### INFORMATION SHOWN ###

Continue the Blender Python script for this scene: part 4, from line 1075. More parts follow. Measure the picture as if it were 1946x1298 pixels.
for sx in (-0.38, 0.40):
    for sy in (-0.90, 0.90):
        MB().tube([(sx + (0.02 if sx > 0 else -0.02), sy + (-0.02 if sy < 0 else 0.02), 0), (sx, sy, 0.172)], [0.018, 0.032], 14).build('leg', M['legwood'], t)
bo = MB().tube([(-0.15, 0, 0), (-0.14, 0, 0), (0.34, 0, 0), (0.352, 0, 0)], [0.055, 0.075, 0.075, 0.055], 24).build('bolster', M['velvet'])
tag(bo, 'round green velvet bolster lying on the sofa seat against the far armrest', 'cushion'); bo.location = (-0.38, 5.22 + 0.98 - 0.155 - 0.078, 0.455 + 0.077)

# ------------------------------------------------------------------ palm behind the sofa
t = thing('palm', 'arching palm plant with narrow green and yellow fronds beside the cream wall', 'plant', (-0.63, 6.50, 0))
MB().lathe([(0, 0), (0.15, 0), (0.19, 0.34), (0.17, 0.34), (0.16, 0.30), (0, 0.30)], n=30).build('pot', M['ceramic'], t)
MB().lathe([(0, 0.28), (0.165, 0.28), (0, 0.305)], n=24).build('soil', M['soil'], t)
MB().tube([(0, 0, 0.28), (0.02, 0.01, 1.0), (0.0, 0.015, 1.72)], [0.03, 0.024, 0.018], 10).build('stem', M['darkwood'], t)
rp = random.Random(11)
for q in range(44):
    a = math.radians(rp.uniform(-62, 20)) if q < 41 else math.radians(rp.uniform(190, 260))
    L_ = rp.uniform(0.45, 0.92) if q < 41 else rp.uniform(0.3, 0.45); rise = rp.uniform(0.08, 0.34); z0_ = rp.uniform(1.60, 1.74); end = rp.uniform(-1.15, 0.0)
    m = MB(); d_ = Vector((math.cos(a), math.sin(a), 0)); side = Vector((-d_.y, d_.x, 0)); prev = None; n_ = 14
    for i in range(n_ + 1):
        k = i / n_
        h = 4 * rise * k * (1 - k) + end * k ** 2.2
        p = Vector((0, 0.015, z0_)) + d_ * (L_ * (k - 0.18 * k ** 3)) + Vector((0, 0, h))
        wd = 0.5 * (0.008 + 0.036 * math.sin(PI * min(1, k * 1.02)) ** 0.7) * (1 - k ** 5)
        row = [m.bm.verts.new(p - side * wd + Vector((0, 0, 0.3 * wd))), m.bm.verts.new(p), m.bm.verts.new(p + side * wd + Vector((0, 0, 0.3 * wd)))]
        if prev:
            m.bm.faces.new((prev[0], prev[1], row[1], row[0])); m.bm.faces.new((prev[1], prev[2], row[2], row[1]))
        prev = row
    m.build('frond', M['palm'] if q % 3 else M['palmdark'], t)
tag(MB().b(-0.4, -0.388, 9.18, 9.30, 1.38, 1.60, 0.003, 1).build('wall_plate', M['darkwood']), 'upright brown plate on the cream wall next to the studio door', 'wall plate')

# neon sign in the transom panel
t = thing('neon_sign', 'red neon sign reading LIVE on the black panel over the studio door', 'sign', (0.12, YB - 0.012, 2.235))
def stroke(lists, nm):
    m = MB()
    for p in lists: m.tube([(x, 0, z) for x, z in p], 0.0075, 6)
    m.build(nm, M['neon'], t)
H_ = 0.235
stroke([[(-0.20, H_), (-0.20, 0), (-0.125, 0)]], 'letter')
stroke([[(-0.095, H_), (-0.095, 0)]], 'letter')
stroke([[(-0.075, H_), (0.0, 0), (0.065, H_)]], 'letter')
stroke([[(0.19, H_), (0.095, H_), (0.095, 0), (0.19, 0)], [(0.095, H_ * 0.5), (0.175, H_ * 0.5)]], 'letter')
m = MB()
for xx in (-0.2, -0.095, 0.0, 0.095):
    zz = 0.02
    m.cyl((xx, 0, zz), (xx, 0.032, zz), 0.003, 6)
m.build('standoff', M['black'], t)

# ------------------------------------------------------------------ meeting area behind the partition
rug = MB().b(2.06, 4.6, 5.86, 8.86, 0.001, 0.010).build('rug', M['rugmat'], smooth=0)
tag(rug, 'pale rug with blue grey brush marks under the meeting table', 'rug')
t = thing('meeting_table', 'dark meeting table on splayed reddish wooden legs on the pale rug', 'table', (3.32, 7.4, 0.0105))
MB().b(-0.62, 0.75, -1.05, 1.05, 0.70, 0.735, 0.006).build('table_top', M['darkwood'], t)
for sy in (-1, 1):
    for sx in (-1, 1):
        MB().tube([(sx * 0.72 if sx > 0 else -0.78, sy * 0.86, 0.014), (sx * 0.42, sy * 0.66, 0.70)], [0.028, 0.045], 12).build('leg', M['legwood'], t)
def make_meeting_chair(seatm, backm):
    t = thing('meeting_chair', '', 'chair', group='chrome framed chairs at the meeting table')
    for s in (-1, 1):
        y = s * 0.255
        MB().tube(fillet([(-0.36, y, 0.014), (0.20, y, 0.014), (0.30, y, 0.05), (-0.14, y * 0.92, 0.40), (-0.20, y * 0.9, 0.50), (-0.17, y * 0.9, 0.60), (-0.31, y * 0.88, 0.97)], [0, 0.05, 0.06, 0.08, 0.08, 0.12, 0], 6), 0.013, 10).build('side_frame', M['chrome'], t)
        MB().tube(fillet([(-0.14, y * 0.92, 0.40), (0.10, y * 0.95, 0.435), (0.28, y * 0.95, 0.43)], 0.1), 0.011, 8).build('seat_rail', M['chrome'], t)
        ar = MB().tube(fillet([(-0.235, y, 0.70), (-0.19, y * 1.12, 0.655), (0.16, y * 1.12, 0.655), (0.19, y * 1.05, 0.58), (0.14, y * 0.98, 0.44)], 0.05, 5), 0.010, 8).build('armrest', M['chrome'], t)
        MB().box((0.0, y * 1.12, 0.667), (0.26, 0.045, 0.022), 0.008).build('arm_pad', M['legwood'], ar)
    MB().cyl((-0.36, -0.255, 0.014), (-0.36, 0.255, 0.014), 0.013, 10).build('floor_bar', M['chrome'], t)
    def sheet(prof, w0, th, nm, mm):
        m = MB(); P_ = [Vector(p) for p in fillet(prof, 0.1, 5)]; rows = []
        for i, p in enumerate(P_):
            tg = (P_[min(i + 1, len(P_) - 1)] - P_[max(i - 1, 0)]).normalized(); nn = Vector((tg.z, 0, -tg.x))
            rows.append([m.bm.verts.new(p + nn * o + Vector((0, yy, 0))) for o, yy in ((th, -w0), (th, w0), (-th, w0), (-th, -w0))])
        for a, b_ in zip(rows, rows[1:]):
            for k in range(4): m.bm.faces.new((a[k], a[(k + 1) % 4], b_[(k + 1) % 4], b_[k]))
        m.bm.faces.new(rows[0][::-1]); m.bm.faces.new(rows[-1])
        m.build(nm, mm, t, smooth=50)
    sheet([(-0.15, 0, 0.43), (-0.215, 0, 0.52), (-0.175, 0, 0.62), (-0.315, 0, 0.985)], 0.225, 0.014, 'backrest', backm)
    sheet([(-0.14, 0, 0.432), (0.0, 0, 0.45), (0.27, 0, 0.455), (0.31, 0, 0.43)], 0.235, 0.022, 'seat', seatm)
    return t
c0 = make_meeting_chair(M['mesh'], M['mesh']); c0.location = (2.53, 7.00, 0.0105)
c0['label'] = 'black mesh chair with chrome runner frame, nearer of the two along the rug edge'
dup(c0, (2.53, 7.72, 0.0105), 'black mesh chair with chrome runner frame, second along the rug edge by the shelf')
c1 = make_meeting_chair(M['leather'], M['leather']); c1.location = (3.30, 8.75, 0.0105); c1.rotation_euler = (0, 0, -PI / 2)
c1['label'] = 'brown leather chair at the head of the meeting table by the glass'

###

#### EXERCISE BRIEF:
Please repeat word for word the lines above that run from the beginning through the line containing "tag(bo, 'round green", keeping both the first and that last line.

#### TASK RESPONSE:
Continue the Blender Python script for this scene: part 4, from line 1075. More parts follow. Measure the picture as if it were 1946x1298 pixels.
for sx in (-0.38, 0.40):
    for sy in (-0.90, 0.90):
        MB().tube([(sx + (0.02 if sx > 0 else -0.02), sy + (-0.02 if sy < 0 else 0.02), 0), (sx, sy, 0.172)], [0.018, 0.032], 14).build('leg', M['legwood'], t)
bo = MB().tube([(-0.15, 0, 0), (-0.14, 0, 0), (0.34, 0, 0), (0.352, 0, 0)], [0.055, 0.075, 0.075, 0.055], 24).build('bolster', M['velvet'])
tag(bo, 'round green velvet bolster lying on the sofa seat against the far armrest', 'cushion'); bo.location = (-0.38, 5.22 + 0.98 - 0.155 - 0.078, 0.455 + 0.077)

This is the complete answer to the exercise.